Evaluator and JChem Cartridge Examples

    Chemical Terms Evaluator and Chemical Terms - JChem Cartridge examples (molecule context)

    The examples are divided into three groups:

    Structure-based calculations (plugin calculations)

    Functions

    Matching conditions

    Structure based calculations (plugin calculations)

    Plugin references provide access to Chemaxon's calculator plugins. These calculations equip our expressions with chemical meaning.

    1. The physiological microspecies at pH 7.4 of the input molecule:

      
      microspecies("7.4")
    2. The partial charges on atoms 0, 2 and 3 (0-based) of the input molecule:

      
      charge(0, 2, 3)
    3. The same with taking the physiological microspecies at pH 7.4:

      
      charge(0, 2, 3, "7.4")
    4. Checking whether the partial charge on atom 0 in the input molecule is greater than or equal to this charge value in the physiological microspecies at pH 7.4:

      
      charge(0) > charge(0, "7.4")
    5. The significant pKa value (acidic or basic) on atom 9 (0-based) of the input molecule:

      
      pka(9)
    6. The acidic pKa value on atom 9 (0-based) of the input molecule:

      
      pka("acidic", 9)

      {primary} Note that if the pKa type "acidic" or "basic" is omitted (as in the previous example), then the more significant value is returned, while specifically the "acidic" (or "basic") pKa value is returned if the type is specified.

    7. The strongest acidic pKa value of the input molecule:

      
      pka("acidic", "1")

      {primary} Note the difference in the last two examples: in pKa calculation a number denotes the atom index while a number in quotation marks denotes the strength order: 9 in the previous example refers to atom 9 while "1" in the above example refers to the strongest acidic pKa value ("2" refers to the second strongest value, etc.).

    8. The logP value of the input molecule:

      
      logp()
    9. The logD value at pH=7.4 of the input molecule:

      
      logd("7.4")

      {primary} Note that in logD calculation the pH value should be enclosed in quotation marks.

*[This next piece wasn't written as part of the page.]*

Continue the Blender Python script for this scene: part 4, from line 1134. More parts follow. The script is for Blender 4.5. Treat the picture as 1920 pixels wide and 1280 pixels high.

    10. Check the difference between logD values at two different pH-s:

      
      logd("7.4") - logd("3.8") > 0.5
    11. The mass of the input molecule:

      
      mass()
    12. The number of H bond acceptor atoms in the input molecule:

      
      acceptorCount()
    13. The same with taking the physiological microspecies at pH 7.4:

      
      acceptorCount("7.4")
    14. Checking the difference of the two above:

      
      acceptorCount("7.4") - acceptorCount() > 1

    Functions

    There are different types of functions provided by Chemaxon:

    1. general purpose functions : simple array utility functions, such as minimum, maximum, sum or number of array elements and an array element sorter function

    2. atomic functions : functions referring to an input atom, such as the atom property query function of which queries atom properties (e.g. hydrogen count) or the containment function that checks whether an atom index is contained in an atom index array

    3. molecular functions : functions that calculate molecular properties, but do not fit into the structure based calculations section (e.g. isQuery function)

    4. evaluator functions : functions containing an inner expression string as parameter - evaluate this expression for each atom in an atom context, examples include a filtering function that takes a boolean expression and returns atoms satisfying it and min-max functions which evaluate the inner expression for all atoms in the context, return the minimum or maximum value or the corresponding atom index

    1. The minimum of the partial charge values on atoms 7, 8 and 9 (0-based) of the input molecule:
    
    min(charge(7), charge(8), charge(9))
    1. The hydrogen count on atom 2 (0-based) of the input molecule:
    
    hcount(2)
    1. The valence of atom 2 of the input molecule:
    
    valence(2) 
    1. The atom indices corresponding to positive partial charges in the input molecule:
    
    filter("charge() > 0")
    1. The number of atoms with positive partial charge in the input molecule:
    
    count(filter("charge() > 0")) 
    1. The positive partial charges in the input molecule:
    
    charge(filter("charge() > 0"))
    1. The same but sorted in ascending order:
    
    sortAsc(charge(filter("charge() > 0")))
    1. Indices of atoms having partial charge at least 0.4 in the major microspecies at pH=7.4:
    
    filter("charge('7.4') >= 0.4")
    1. The partial charge values on these atoms in the input molecule:
    
    charge(filter("charge('7.4') >= 0.4"))
    1. The minimum acidic pKa value on heteroatoms with a single hydrogen:
    
    min(pka(filter("match('[!#6!#1;H1]')"), "acidic"))
    1. Checking whether there is a heteroatom with acidic pKa value less than 0.75:
    
    min(pka(filter("match('[!#6!#1;H1]')"), "acidic")) < 0.75
    1. Indices of atoms with the two strongest basic pKa values:
    
    maxAtom("pka('basic')", 2)

    {primary} Note, that expression strings can be enclosed by either double or single quotes, in case of nested strings these can be used alternated.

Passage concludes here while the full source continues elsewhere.